Saturday, July 17, 2010

Main Street Stories: Paint Creek Tavern

The Paint Creek Tavern at 613 N. Main St. is known with affection among long-time Rochester residents as the PCYC, or Paint Creek Yacht Club (it's located on a waterway, after all!). Today it is a treasured local watering hole and gathering place, the quintessential neighborhood tavern, but it has its roots in the days of the interurban streetcar.

Walter W. Brown and James Dungerow established their lunch stand on the location of today's PCYC in 1919. The location was a strategic one, being directly across Main St. from the Detroit United Railway's powerhouse and car barns. The Brown & Dungerow stand was patronized by the DUR workers and streetcar riders alike, who purchased popcorn, beverages and sandwiches from the business.

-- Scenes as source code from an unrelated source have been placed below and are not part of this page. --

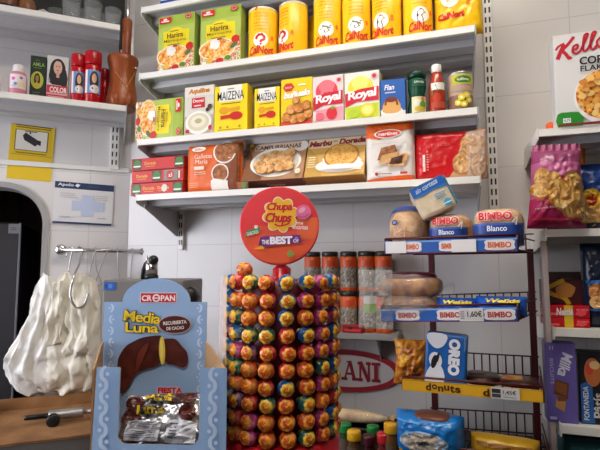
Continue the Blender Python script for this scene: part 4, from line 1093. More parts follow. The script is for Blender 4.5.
# grey machine behind the cake display
GM = Frame(0, 1.42, R(-3))
sa, zb2 = GM.hit(103, 280); sb, _ = GM.hit(184, 280)
t = thing('grey_machine', 'grey boxy machine behind blue cake display with a blue sticker', 'machine', GM.M((sa + sb) / 2, 0, BT)); w = sb - sa; h = zb2 - BT
b = B(); b.box(-w / 2, w / 2, 0, .22, .03, h, '#6f6a66/0.45', .005); b.build('machine_housing', t)
for x in (-w / 2 + .03, w / 2 - .03):
    for y in (.03, .19):
        b = B(); b.lathe([(.012, 0), (.014, .004), (.012, .032)], 'blackplastic', 12, M=Matrix.Translation((x, y, 0))); b.build('foot', t)
b = B(); b.box(-w / 2 + .004, -w / 2 + .040, -.0015, .001, h - .030, h - .006, '#2456a4/0.4'); f = Face(b, .036, .024, lambda a, c, l: Vector((-w / 2 + .004 + a, -.0016 - l, h - .03 + c))); f.ell(.55, .5, .2, None, '#4a7ac0', 12); f.rect(.1, .3, .3, .7, '#1a3a78'); b.build('blue_sticker', t)
b = B(); b.lathe([(.001, 0), (.03, 0), (.032, .01), (.032, .05), (.026, .06), (.001, .06)], 'blackplastic', 22, M=Matrix.Translation((w / 2 - .004, .10, h - .055)) @ Matrix.Rotation(PI / 2, 4, 'X')); b.build('side_wheel', t)
xs = GM.hit(143, 270)[0] - (sa + sb) / 2
t = thing('steel_tamper', 'shiny steel cylinder with black ball knob standing on grey machine', 'steel cylinder', GM.M((sa + sb) / 2 + xs, -.07, zb2))
b = B(); b.lathe([(.022, 0), (.022, .012), (.020, .014), (.001, .014)], 'blackplastic', 22); b.build('cylinder_base', t)
b = B(); b.lathe([(.019, .014), (.019, .050), (.016, .052), (.001, .052)], 'steel', 22); b.build('cylinder_body', t)
b = B(); b.ball((.010, -.012, .060), .0155, 'blackplastic', 16, 12); b.build('ball_knob', t)
b = B(); b.tube([(-.028, 0, .0), (-.026, 0, .03), (-.018, 0, .052)], .006, 'blackplastic', 10); b.tube([(-.018, 0, .052), (-.010, 0, .075)], .003, 'steel', 8); b.build('lever', t)
# ------------------------------------------------------------------ bread rack
t = thing('bread_rack', 'dark red wire bread rack with blue and yellow shelf strips', 'rack', RK.M(0, 0, BT))
plain('rackred', '#4a1218', 0.4); plain('rackwire', '#3a1016', 0.45)
rack = t
pn = -.25
for px in (432.5, 532):
    s, z = RK.hit(px, 300, pn); zt_ = RK.hit(px, 249, pn)[1] - BT
    b = B(); b.box(s - .009, s + .009, -pn - .009, -pn + .009, 0, zt_, 'rackred', .002); b.build('rack_post', t)
    b = B(); b.box(s - .012, s + .012, 0.03, .30, 0, .018, 'rackred', .002); b.build('rack_foot', t)
sP0 = RK.hit(432.5, 300, pn)[0]; sP1 = RK.hit(532, 300, pn)[0]
# (top-left px, top-right px, bottom-left, bottom-right), outward offset of the strip
TR = [((385, 241.5), (517, 237.5), (386, 255), (517.5, 250.5), 0.0, '#2a5aa6'),
      ((381.5, 309), (517.5, 307), (381, 322.5), (518, 321), 0.0, '#2a5aa6'),
      ((402.5, 379), (543, 390.5), (402.5, 391.5), (544, 401), 0.0, '#d9a21a'),
      ((400, 446), (552, 462), (400, 459), (552, 474), 0.0, '#d9a21a')]
TZ = []
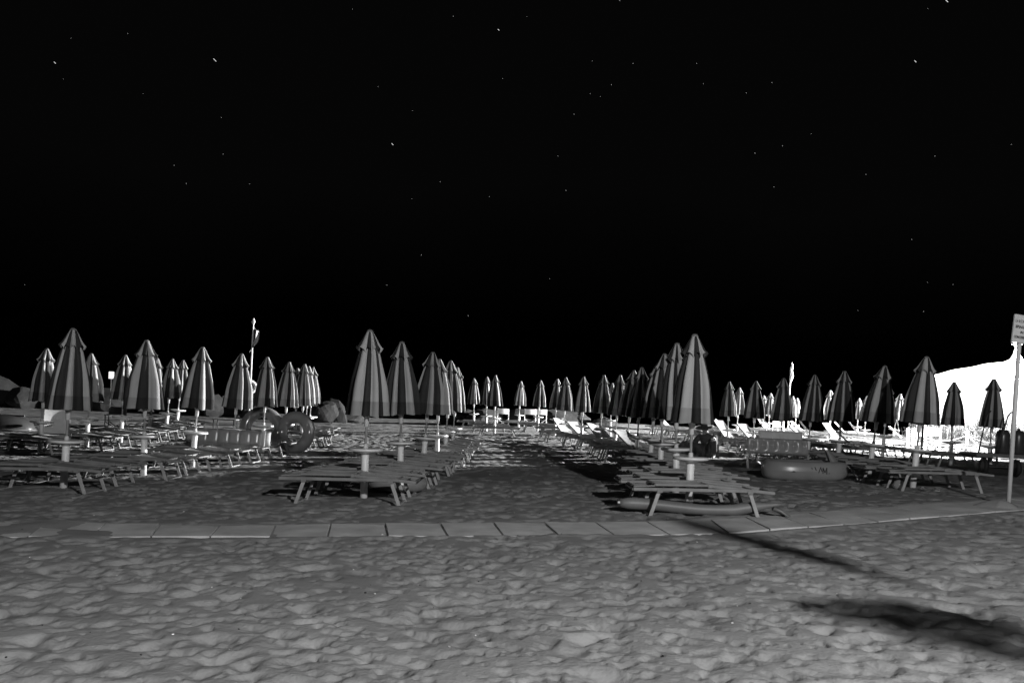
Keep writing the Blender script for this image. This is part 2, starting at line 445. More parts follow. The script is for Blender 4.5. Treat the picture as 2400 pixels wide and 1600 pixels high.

No alcohol was being sold in those days – Michigan had gone dry on May 1, 1918, and Oakland County had been dry under a local option vote since 1916. Nationwide prohibition followed the state vote and lasted until 1933. As soon as it was once again legal to sell beer in Michigan – in June of 1933 - village officials granted a liquor license to Brown & Dungerow's tavern, and about 1934, as the country struggled upward from the depths of the Great Depression, the partners built the current structure at Main St. and Paint Creek. When James Dungerow later bowed out of the business, Walter Brown continued to operate it under the name Brownie's Tavern.

In December of 1947, Walter Brown retired from business after 28 years and sold the bar to Harold and Frank Snover. Snover's Tavern became the Paint Creek Tavern in the mid-1950s, and has carried that name for the past half century, through a succession of owners following the Snovers. A group of regular patrons of the bar bestowed the nickname “Paint Creek Yacht Club” or PCYC for short, going so far as to adopt an official logo and print up membership cards.

The streetcars no longer rumble past on Main Street, but Paint Creek Tavern continues to offer food and refreshment on the banks of Paint Creek, just as Brown & Dungerow set out to do 91 years ago.

I have a feeling that there are more stories about the PCYC out there waiting to be told. Readers?

This view of the Paint Creek Tavern from the collection of Rod and Susan Wilson shows what the building looked like before its 1997 renovation.


  1. Ah, yes - The Tavern - often on a Saturday afternoon this is where you might you find me, seated on one of the 4 barstools at the far end of the bar near the game machine, my three partners-in-crime and I engaging in our ritualistic Saturday lunch that dates back many years. We're all way past our drinking years, but we find that fun can be had without...and with a far less expensive tab!

    Speaking of drinking, however, I can't mention the Tavern without a devilish grin coming to my face - even now after all these years. Yes, this is where I had my first beer. It was a Pabst Blue Ribbon, late in an evening near the end of June 1968. You've probably drawn the conclusion that I was NOT of legal age back then - nor was I even close. Times were different then and I can't say I condone that, but it was sort of a "coming of age" ritual, sacred in that it was with my Dad, his best buddy, and his buddy's son, (also my best buddy), to whom also that torch was passed that night.

    Those 2 Dads have since passed on. Those 2 sons (older now than the Dads were then) will always think about that night at the Tavern, and their Dads that took them there.

  2. i remember when Lee Cromie owned this, going there all the time with my parents, and watching the christmas parade every year out the window.
    as a kid I really loved to see the trains going by too.